We need to make two things clear: the first is that we in Europe consider certain universal values, especially the protection of human rights, to be just that - universal; and, secondly, we need to begin to speak more loudly of common interest, of the Common Good, and develop a new hermeneutics of dialogue that does not speak down to our neighbours and partners, but rather shows the Community spirit.

This means the political will and courage to pursue jointly with our neighbours our common good. This in turn means the full use of the 'tools of Community' - maximum cohesion but with solidarity and based on full dialogue.
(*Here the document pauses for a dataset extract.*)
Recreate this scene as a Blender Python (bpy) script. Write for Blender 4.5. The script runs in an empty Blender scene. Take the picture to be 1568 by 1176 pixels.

On this basis, the multilateralism that is so badly needed in our dealings with our neighbours in the Mediterranean and all our other partners, can come about.

Well, then: how do we go forward? How do we get over the hump, from the first 50 years to the next 50 years, even so that the next 50 years can at last begin? We do need a new Treaty but most assuredly we need it for the next workable phase of deeper and more open 'Community'. And if the word 'Constitutional' causes confusion, let the word be dropped - the constitutional issues are by now well known and will not be radically advanced by this Treaty.

Also surely by now we all know that 'Union' means no more (and no less) than a Community of states and peoples with a capital 'C', with unity in diversity and practical solidarity. The peoples of Europe will, in my view, rally around such a Constitutional Treaty for the European Community, for they will understand it. Let us at the same time make it even clearer to our partners that the next 50 years will not be about fitting a new 'superpower' into the current and rather sterile paradigm of international relations, but rather, and infinitely more gloriously and safely, be about carrying the Idea of Community, and its practice, beyond Europe itself - to them - even if membership of the Union be not open to all.

This is the Idea of Europe that, if we hold fast to it, we can share with all. It is Europe's true vocation and it remains the best hope for us all. Thank you."